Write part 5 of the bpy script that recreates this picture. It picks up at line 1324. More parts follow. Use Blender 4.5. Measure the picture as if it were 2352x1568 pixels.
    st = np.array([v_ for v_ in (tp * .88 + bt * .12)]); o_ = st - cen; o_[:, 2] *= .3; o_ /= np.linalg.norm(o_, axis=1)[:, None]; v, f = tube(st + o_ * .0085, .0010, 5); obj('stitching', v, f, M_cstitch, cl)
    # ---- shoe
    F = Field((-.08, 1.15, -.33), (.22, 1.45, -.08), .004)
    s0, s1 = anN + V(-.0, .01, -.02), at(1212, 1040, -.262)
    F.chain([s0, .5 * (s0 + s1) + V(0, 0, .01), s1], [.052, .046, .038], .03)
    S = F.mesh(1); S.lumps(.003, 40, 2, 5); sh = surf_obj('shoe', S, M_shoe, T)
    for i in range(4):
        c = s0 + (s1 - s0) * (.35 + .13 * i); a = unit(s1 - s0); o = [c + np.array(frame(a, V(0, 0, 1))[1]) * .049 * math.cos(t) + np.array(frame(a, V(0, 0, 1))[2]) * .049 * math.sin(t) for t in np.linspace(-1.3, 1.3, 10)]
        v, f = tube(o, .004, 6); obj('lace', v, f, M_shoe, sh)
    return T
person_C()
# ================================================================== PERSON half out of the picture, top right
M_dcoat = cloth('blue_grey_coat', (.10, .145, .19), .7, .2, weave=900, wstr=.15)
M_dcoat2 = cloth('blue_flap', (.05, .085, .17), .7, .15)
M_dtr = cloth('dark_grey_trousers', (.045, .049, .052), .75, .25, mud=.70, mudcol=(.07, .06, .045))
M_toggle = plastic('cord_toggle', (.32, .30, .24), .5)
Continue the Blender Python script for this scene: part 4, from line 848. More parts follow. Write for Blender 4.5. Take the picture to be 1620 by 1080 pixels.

•••••

Problem to solve: Copy out the whole listing exactly.

Written response:
Write part 5 of the bpy script that recreates this picture. It picks up at line 1324. More parts follow. Use Blender 4.5. Measure the picture as if it were 2352x1568 pixels.
    st = np.array([v_ for v_ in (tp * .88 + bt * .12)]); o_ = st - cen; o_[:, 2] *= .3; o_ /= np.linalg.norm(o_, axis=1)[:, None]; v, f = tube(st + o_ * .0085, .0010, 5); obj('stitching', v, f, M_cstitch, cl)
    # ---- shoe
    F = Field((-.08, 1.15, -.33), (.22, 1.45, -.08), .004)
    s0, s1 = anN + V(-.0, .01, -.02), at(1212, 1040, -.262)
    F.chain([s0, .5 * (s0 + s1) + V(0, 0, .01), s1], [.052, .046, .038], .03)
    S = F.mesh(1); S.lumps(.003, 40, 2, 5); sh = surf_obj('shoe', S, M_shoe, T)
    for i in range(4):
        c = s0 + (s1 - s0) * (.35 + .13 * i); a = unit(s1 - s0); o = [c + np.array(frame(a, V(0, 0, 1))[1]) * .049 * math.cos(t) + np.array(frame(a, V(0, 0, 1))[2]) * .049 * math.sin(t) for t in np.linspace(-1.3, 1.3, 10)]
        v, f = tube(o, .004, 6); obj('lace', v, f, M_shoe, sh)
    return T
person_C()
# ================================================================== PERSON half out of the picture, top right
M_dcoat = cloth('blue_grey_coat', (.10, .145, .19), .7, .2, weave=900, wstr=.15)
M_dcoat2 = cloth('blue_flap', (.05, .085, .17), .7, .15)
M_dtr = cloth('dark_grey_trousers', (.045, .049, .052), .75, .25, mud=.70, mudcol=(.07, .06, .045))
M_toggle = plastic('cord_toggle', (.32, .30, .24), .5)
Continue the Blender Python script for this scene: part 4, from line 848. More parts follow. Write for Blender 4.5. Take the picture to be 1620 by 1080 pixels.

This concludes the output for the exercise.